As has been noted here several times over the years, my dad wasn’t a big music fan. He’d listen to the radio some – mostly in his old 1952 Ford or when he was puttering at his workbench in the basement – with the dial tuned either to WCCO from the Twin Cities or to the country sounds of WVAL from nearby Sauk Rapids.
And after we got the portable RCA stereo in mid-1964 – it sat awkwardly on the floor in the living room or on a shelf in the dining room until the rec room in the basement was finished in 1967 – Dad bought a few records, but not many. When we cleared stuff out of the house on Kilian in 2004, I brought home fifty-some records, most of them classical recordings Dad got through the Musical Heritage Society, the ones he said that my sister and I would be glad to have someday. (He was right.)

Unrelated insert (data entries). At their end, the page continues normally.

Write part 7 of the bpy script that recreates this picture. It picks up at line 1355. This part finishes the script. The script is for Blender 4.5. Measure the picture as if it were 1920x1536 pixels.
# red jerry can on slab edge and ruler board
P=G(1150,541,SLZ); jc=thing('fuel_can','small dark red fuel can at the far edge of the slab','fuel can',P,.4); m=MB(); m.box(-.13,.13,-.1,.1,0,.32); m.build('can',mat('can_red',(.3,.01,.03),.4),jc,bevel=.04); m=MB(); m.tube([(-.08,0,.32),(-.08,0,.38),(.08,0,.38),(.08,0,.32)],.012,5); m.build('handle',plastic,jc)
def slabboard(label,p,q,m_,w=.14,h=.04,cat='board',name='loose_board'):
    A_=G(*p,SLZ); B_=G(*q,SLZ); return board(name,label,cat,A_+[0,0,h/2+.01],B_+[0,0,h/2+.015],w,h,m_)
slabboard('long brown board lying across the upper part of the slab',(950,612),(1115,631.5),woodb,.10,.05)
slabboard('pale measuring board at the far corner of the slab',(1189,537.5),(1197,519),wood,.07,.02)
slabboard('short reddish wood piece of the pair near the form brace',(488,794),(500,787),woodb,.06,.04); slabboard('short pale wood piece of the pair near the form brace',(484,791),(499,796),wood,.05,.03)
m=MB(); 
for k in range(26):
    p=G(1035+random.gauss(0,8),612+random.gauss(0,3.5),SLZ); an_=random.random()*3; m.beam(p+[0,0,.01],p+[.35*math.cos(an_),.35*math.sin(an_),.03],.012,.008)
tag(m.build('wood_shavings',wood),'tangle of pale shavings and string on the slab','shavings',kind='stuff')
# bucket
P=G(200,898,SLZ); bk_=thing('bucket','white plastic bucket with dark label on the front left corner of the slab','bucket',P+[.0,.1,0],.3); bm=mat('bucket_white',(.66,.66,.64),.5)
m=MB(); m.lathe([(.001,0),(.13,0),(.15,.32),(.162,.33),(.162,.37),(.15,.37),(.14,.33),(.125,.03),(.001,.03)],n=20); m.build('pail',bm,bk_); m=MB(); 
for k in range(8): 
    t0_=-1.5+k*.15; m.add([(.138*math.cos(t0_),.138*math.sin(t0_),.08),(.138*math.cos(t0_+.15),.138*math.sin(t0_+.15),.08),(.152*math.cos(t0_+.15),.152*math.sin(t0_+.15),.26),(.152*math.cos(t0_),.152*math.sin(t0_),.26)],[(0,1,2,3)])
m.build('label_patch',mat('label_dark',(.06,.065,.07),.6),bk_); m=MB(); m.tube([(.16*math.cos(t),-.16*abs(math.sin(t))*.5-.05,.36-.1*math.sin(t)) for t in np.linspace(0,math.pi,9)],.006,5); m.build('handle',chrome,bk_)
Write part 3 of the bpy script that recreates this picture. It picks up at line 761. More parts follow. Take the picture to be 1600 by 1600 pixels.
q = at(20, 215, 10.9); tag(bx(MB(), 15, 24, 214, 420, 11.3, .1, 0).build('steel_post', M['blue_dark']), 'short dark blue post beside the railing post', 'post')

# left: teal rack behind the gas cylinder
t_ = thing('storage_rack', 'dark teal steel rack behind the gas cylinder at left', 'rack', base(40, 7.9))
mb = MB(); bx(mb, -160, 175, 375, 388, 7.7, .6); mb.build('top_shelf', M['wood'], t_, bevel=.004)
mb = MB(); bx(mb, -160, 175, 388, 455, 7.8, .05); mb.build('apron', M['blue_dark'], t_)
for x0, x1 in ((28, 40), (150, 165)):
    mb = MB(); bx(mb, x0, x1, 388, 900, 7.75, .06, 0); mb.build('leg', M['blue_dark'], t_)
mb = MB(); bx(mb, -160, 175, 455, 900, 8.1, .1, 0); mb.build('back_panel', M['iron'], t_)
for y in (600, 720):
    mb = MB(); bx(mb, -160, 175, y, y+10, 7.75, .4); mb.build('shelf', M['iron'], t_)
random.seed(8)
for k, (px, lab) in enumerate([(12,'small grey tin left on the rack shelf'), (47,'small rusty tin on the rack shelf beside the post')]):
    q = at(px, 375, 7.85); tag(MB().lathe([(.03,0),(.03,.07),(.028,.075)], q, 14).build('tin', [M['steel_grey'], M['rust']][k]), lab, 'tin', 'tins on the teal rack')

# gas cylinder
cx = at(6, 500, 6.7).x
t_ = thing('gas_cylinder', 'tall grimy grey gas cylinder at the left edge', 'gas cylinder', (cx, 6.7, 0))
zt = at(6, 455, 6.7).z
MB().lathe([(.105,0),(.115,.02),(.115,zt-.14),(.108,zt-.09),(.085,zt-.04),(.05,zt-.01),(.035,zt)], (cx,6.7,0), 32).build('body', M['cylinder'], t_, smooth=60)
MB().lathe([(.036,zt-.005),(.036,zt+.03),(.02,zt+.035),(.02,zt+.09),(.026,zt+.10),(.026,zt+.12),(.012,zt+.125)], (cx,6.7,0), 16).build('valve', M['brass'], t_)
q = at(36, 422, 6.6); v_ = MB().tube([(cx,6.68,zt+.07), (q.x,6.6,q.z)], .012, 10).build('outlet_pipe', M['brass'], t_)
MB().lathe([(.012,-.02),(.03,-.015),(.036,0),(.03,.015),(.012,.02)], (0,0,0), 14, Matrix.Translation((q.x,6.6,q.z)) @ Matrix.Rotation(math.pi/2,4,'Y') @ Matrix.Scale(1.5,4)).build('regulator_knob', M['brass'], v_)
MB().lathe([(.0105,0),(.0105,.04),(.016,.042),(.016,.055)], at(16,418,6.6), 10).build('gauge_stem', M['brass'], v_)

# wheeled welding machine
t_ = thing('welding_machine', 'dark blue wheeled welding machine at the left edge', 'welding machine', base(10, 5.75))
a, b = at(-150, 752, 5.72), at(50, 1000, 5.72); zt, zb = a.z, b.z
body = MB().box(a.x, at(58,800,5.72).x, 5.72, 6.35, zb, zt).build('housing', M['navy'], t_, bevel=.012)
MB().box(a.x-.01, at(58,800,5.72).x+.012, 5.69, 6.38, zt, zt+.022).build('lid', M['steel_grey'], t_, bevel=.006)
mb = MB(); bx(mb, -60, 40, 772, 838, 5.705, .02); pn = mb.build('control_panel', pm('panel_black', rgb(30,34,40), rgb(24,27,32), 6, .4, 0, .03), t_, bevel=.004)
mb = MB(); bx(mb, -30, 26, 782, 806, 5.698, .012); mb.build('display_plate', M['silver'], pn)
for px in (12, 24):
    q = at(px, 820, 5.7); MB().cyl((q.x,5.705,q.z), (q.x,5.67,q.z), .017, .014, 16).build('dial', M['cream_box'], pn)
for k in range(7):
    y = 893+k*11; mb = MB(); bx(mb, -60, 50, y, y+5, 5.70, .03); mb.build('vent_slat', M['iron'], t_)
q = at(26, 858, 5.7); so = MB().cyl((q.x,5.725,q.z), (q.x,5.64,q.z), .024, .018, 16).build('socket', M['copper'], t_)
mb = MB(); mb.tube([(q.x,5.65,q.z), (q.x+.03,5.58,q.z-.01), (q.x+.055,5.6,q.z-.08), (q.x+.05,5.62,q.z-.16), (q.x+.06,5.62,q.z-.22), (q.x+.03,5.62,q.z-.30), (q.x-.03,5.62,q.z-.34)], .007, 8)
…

Along with those came a number of easy listening albums, several of which I recalled clearly from the mid-1960s. I even knew where he bought them.
If you were to ask anyone who lived through the 1960s in St. Cloud where the center of downtown was, I’d guess most folks would answer “Dan Marsh Drugs.” Opened in the 1930s at the corner of St. Germain – St. Cloud’s equivalent of Main Street – and Sixth Avenue, Dan Marsh was where we – and a lot of other Cloudians – went for prescriptions and other health aids; for cigarettes and pipe tobacco and smoking accessories, for soap and perfume and similar sundries; for cameras, film and flashbulbs; for school supplies; for gifts for any occasion; and, especially after the store expanded in the mid-1960s, for Hallmark greeting cards and similar ephemera.
When you tired of shopping, you could grab refreshments in the coffee shop. (For decades, until the store closed during the 1980s, the coffee shop was also the place for many students from two nearby high schools – St. Cloud Tech and Cathedral – to gather after school for cherry cokes and French fries.)
And you could buy records there, too.
There weren’t a lot of LPs at Dan Marsh, and they were generally on what I’d consider second-line labels. I wrote long ago about Dad buying an album called Ringo at Dan Marsh, knowing I liked the Lorne Greene single; that album, and a couple others I remember, were on the Wyncote label. Another that I pulled off the shelf this morning – covers of themes from spy movies – was on the Design label.
And one day he brought home an album that sounded promising, titled Young Lovers In Far Away Places by the Ray Charles Singers, this one on the Somerset label. Now, I would have been eleven or twelve at the time, but for as little as I cared about pop music, I knew about Ray Charles. I’d likely seen him on television one time or another, and I although I couldn’t have identified his music as soul or R&B, I knew I liked what he did. So I was prepared to like the record.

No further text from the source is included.